11. GENERAL. The laws of California will govern all matters arising out of this Agreement. Neither party shall be responsible or liable for performance delays or an inability to perform any of its obligations hereunder (with the exception of any obligation to pay money) to the extent that such delays or inability result from any cause or causes beyond the reasonable control of the party whose performance is affected. This agreement constitutes the entire agreement of the parties with respect to the subject matter hereof and supersedes all prior and contemporaneous agreements, understandings and other communications with respect to such subject matter. Licensor may freely assign this agreement and any or all of its rights hereunder (including, without limitation, its rights to the Materials) upon written notice to Licensee; Licensee may not assign this agreement without Licensor’s prior written consent.

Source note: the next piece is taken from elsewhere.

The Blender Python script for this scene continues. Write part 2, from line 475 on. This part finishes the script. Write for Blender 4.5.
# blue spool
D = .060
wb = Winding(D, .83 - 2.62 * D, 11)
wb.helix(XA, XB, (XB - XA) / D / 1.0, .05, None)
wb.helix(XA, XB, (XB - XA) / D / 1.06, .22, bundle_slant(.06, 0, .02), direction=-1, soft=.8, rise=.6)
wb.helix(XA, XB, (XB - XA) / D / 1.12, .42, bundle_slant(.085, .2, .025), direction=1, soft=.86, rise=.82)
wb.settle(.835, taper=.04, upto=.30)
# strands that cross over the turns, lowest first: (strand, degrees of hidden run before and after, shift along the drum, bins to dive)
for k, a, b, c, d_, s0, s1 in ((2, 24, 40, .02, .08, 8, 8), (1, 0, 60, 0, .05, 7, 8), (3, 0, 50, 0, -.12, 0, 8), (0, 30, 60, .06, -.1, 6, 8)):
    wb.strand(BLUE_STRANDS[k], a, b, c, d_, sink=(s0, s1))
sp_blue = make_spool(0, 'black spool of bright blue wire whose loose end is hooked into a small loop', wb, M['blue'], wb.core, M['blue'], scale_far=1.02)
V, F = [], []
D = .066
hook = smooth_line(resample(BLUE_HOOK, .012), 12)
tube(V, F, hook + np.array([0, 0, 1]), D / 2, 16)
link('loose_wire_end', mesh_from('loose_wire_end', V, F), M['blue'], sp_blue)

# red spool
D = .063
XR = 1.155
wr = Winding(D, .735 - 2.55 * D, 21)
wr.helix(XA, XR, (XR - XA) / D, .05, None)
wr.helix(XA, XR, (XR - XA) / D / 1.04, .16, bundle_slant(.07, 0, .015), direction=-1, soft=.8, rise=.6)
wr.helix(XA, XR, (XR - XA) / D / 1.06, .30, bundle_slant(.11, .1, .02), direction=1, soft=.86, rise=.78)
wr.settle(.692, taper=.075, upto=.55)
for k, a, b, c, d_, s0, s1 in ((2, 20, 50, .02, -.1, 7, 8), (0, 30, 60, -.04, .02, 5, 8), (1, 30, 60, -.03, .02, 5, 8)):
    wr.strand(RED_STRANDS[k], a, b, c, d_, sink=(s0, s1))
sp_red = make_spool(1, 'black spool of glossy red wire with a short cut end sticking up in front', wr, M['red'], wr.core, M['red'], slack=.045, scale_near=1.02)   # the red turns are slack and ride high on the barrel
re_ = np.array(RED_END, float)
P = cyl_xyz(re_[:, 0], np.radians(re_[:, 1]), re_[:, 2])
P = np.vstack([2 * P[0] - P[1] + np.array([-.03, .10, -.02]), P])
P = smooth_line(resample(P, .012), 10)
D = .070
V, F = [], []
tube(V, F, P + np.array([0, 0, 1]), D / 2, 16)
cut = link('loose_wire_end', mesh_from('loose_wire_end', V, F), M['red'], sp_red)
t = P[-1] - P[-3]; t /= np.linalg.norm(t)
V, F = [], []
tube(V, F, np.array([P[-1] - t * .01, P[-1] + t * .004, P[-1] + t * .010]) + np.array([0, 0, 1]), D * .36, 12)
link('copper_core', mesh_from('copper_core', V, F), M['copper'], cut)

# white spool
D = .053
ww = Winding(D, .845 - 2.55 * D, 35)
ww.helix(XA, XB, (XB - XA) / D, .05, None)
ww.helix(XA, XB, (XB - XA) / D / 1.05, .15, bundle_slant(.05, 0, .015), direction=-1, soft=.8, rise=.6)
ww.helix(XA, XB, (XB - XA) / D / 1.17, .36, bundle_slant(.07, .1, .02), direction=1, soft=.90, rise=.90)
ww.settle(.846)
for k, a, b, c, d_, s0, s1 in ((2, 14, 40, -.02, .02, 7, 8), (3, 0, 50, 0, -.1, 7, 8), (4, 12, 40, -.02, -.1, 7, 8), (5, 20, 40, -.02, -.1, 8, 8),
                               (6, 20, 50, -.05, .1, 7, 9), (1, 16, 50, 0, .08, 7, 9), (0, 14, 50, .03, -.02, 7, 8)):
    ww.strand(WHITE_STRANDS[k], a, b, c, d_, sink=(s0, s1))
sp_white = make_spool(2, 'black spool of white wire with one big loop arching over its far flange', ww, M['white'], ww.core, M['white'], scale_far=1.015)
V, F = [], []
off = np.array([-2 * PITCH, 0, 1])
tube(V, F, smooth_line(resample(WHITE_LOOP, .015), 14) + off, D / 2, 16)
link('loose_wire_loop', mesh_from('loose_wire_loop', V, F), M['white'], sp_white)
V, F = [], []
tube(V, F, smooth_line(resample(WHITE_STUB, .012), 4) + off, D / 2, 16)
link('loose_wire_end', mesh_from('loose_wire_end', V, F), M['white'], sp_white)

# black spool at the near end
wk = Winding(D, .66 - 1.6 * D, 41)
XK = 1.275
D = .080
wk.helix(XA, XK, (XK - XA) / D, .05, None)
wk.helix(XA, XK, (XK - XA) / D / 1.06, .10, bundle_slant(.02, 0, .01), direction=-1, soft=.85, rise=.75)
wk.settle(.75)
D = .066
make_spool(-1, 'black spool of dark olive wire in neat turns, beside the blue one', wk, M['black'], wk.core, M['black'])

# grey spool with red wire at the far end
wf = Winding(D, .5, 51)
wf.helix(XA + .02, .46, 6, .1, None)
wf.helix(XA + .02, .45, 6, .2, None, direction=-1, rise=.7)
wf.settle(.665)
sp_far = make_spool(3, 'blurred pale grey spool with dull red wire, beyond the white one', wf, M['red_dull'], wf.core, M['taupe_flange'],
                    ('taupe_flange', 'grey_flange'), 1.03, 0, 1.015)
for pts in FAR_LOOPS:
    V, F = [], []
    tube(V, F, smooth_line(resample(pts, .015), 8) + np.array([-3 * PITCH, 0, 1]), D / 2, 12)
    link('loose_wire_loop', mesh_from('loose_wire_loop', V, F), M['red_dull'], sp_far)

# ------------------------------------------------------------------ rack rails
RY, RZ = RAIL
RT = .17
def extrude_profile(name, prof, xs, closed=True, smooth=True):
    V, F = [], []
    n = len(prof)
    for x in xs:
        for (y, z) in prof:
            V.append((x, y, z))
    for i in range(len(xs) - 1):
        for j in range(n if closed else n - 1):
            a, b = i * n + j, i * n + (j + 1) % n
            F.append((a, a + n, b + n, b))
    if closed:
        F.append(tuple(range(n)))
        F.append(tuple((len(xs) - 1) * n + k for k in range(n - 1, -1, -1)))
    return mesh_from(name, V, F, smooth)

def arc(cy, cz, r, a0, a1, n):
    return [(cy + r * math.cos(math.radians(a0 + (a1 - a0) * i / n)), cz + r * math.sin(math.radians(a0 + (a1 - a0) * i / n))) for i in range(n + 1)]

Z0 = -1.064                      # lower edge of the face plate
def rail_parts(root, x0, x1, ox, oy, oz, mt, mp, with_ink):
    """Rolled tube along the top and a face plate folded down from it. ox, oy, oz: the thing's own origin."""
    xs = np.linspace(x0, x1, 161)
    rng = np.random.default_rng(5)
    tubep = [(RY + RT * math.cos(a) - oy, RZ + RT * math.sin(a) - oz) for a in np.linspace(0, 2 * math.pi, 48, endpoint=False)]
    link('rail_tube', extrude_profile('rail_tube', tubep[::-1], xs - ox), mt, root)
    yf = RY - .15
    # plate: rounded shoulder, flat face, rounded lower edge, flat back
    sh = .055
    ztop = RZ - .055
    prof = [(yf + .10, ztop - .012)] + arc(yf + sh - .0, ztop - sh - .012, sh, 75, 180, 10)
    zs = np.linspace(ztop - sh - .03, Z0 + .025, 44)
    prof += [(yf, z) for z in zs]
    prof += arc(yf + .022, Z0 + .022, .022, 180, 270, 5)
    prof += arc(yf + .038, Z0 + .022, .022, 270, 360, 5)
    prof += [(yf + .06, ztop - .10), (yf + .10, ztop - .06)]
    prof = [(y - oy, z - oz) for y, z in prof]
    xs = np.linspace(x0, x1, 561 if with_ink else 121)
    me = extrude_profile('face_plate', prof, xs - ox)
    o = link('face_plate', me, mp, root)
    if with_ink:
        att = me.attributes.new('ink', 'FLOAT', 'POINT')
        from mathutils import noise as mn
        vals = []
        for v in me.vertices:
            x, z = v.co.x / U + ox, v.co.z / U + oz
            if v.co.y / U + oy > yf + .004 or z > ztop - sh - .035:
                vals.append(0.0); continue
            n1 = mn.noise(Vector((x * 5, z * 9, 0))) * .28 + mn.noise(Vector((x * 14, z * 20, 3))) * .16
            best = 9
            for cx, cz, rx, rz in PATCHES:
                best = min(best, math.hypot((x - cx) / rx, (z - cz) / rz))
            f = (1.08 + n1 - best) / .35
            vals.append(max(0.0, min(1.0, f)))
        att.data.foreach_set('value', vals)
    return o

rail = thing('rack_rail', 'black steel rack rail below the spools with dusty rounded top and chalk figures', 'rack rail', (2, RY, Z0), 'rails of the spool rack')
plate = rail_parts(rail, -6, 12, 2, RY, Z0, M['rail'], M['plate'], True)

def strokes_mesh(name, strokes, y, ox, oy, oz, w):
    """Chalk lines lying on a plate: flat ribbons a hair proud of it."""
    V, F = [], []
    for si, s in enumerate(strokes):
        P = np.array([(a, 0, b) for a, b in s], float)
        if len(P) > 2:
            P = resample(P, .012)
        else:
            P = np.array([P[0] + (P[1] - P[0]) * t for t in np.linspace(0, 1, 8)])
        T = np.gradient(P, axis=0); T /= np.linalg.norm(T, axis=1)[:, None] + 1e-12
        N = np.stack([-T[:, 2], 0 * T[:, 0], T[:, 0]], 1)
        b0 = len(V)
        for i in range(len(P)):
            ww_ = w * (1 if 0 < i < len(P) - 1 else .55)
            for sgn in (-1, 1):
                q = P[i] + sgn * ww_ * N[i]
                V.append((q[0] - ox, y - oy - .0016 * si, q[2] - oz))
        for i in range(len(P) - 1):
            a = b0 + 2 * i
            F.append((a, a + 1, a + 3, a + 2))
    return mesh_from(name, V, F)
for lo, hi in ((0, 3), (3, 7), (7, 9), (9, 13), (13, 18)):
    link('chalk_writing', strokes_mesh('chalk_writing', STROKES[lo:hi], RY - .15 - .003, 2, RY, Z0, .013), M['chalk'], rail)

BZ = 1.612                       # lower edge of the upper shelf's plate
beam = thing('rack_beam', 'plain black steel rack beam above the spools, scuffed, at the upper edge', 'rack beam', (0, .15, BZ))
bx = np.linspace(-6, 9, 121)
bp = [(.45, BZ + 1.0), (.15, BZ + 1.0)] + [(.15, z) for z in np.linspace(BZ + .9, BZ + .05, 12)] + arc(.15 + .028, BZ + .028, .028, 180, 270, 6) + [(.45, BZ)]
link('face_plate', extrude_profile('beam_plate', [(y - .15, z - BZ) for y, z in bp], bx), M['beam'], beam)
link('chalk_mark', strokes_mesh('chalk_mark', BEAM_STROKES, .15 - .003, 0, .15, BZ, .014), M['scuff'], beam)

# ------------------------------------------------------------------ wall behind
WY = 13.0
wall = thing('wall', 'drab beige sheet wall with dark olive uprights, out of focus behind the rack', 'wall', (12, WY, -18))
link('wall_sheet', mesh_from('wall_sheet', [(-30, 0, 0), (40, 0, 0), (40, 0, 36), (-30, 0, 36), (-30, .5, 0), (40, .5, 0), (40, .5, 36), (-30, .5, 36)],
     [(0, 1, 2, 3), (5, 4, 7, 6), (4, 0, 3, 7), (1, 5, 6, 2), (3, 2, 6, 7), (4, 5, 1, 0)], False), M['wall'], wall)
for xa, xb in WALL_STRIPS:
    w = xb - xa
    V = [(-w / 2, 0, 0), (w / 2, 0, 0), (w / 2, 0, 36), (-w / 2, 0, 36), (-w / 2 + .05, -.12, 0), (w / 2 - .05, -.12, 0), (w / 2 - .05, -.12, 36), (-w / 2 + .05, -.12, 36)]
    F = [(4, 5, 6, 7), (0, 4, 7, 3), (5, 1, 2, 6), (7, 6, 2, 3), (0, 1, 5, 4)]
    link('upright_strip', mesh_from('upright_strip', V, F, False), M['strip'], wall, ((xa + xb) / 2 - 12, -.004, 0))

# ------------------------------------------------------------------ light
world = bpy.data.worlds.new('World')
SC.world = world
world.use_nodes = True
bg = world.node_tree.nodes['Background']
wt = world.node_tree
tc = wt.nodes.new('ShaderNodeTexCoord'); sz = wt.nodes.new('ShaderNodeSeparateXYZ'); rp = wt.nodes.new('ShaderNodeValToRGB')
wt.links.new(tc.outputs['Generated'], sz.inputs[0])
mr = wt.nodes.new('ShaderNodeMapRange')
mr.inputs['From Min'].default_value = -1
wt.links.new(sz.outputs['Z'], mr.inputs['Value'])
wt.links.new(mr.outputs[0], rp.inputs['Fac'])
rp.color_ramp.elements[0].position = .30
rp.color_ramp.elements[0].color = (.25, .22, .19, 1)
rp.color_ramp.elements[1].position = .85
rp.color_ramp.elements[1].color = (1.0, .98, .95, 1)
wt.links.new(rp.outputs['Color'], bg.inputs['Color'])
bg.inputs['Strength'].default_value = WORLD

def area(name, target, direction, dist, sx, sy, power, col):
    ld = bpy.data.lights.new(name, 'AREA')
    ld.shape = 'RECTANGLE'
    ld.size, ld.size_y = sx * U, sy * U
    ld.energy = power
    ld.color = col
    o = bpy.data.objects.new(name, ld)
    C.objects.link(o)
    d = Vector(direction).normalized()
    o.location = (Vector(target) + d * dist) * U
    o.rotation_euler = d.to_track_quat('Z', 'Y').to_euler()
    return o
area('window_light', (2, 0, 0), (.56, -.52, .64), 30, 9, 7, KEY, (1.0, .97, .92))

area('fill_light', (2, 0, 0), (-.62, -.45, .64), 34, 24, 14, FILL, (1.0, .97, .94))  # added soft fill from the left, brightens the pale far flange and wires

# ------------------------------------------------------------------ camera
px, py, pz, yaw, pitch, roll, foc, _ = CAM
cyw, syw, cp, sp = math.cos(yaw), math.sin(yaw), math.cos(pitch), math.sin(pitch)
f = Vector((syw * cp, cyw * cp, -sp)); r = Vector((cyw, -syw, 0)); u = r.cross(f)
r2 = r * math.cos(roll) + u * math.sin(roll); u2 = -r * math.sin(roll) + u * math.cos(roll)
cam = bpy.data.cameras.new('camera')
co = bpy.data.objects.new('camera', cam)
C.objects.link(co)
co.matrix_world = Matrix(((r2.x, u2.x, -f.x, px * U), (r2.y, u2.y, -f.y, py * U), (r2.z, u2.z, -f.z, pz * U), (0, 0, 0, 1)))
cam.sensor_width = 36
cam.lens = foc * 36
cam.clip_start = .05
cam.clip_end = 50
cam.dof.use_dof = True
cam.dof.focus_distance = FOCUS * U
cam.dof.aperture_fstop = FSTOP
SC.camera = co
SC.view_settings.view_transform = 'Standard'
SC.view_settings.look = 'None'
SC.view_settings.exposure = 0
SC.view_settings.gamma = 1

12. DISPUTE RESOLUTION. If a dispute arises from or relates to this contract or the breach thereof, and if the dispute cannot be settled through direct discussions, the parties agree to make a good faith effort to settle the dispute through mediation. Any settlement through mediation shall be binding upon the parties. Upon failure to resolve the dispute through mediation, the remaining dispute shall be settled by binding arbitration administered by an arbitrator through a reputable arbitration association such as the American Arbitration Association. All disputes shall be mediated and arbitrated in Los Angeles County and judgment on the award rendered by the arbitrator(s) may be entered in any court having jurisdiction thereof.